The conversation touched on other topics Dutton said was irrelevant to the topic, and a deputy providing courthouse security was called in. Hartley left without incident. She departed before she could be asked further questions.

Afterward, Lively said his office was not responsible for the roadwork.

“It was not something that the engineer’s office was involved in,” he said.

“We changed no ditch-line. The roadway is the same as it was before Gulfport redid the road for us, and now she claims we’ve diverted water onto her property,” Mead Township Trustee Clyde Hammond said, adding the work was completed about two years ago. “They changed no ditch-line, they put no pipes in.”

Hammond speculated water seeping onto her property could have come from a spring.

“Springs develop out in these hills, and we have no control over where the water goes,” he said.

Mead Township Trustee Ed Good said Gulfport Energy restored the road as part of a road use maintenance agreement. He said the oil and gas company designed and planned the work, not the township.

“It’s totally transparent. It is what it is,” he said.

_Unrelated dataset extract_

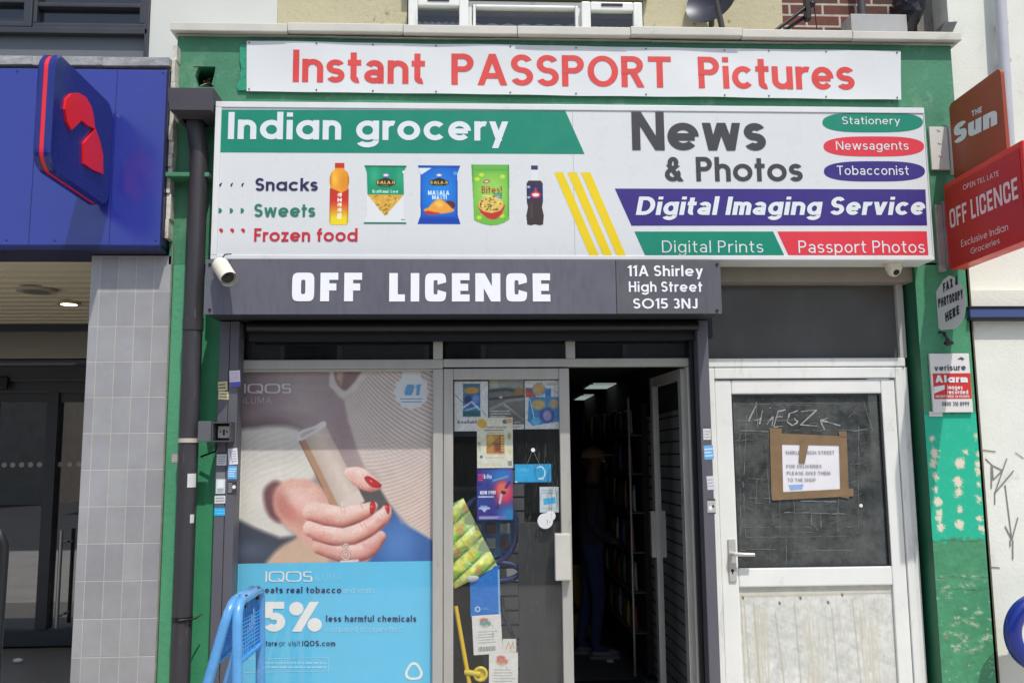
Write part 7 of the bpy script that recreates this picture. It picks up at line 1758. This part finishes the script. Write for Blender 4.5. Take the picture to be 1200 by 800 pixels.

In other matters, the commissioners are also preparing to transfer records from the current location at Oak View Road to a new facility. They authorized $13,000 for two shipping containers.

“That’s for the records department. That has to do with pulling the remaining records out of the rehabilitation building (off Hammond Road) that’s going to be torn down next year. The Oak View (Road) building where the records are is getting…fairly full.”

Dutton said the county is still in the process of selecting a prospective site for the future building. The Oak View Road building is close to 100 years old.